Ancora oggi quel processo suona tragicamente a monito non solo per i pubblici ministeri, per i difensori, per i giudici, e direi per i mass media, ma per ognuno di noi facente parte -tutti!- di quella indistinta "piazza" assetata di giustizia sommaria che, priva di carità, fa trasparire invidie, gelosie, rivalse.

Quanti "cristi" sono ancora oggi ingiustamente privati della libertà (per giudici a volte sbrigativi, a volte prevenuti perchè convinti "paladini/ missionari" d'un ordine sociale [quale,poi?] da affermare), processati e forse anche condannati per una giustizia che ricerca consensi -e non la "verità"- per soddisfare una piazza che invoca una giustizia esemplare? Quanti ingiustamente percorrono la via crucis del processo, dileggiati, umiliati (spesso unicamente alle loro famiglie), distrutti nel corpo e nello spirito, nella solitudine più nera, senza incontrare neppure un cireneo o quanto meno una Veronica che compia un gesto di solidarietà? Quanti,come Cristo, giungono al limite della sofferenza fino a dolersi "Dio mio,Dio mio, perchè m'hai abbandonato?"

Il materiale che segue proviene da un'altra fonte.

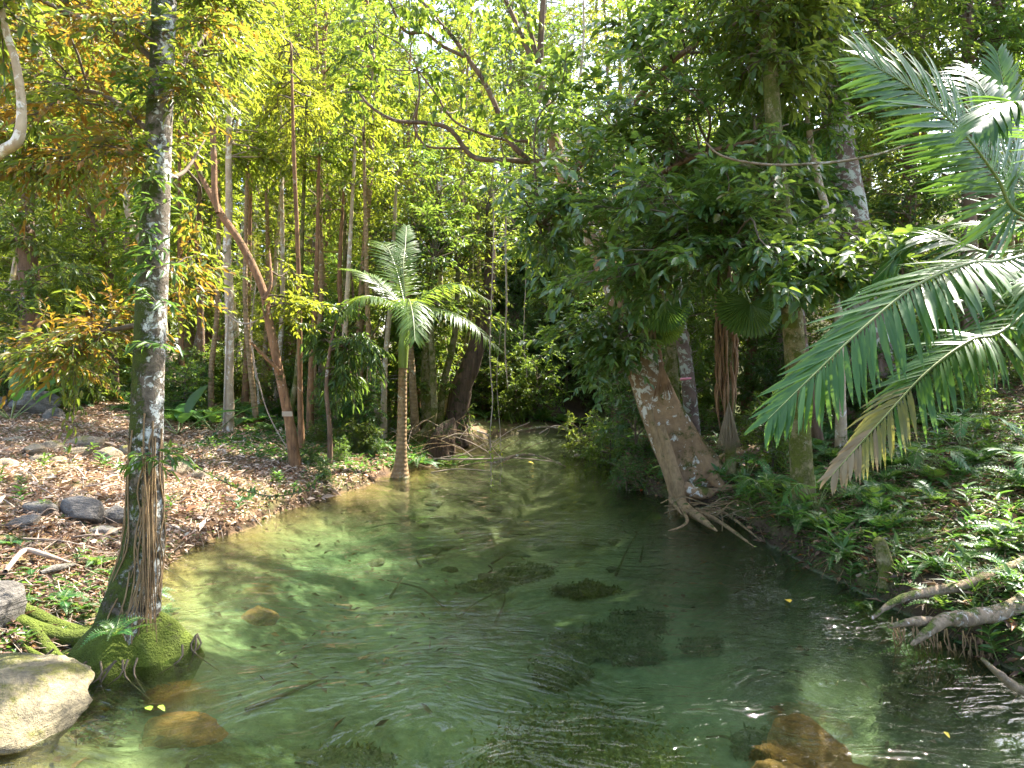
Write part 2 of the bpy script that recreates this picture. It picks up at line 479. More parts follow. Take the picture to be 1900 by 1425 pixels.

Tendere finalmente ad un processo "giusto" che sia rispettoso non solo di formali regole di un crudele gioco tra parti contrapposte (accusa e difesa), ma pure della dignità dell'uomo -senza coazioni anche psicologiche- e che quindi, con "amore", si sforzi nella ricerca della verità!

Una "verità» che sia l'obiettivo primario della difesa e dell'accusa, e ancor più del giudice!

Altrimenti "quella sentenza" -paradigmaticamente- peserà sempre più sulle nostre coscienze!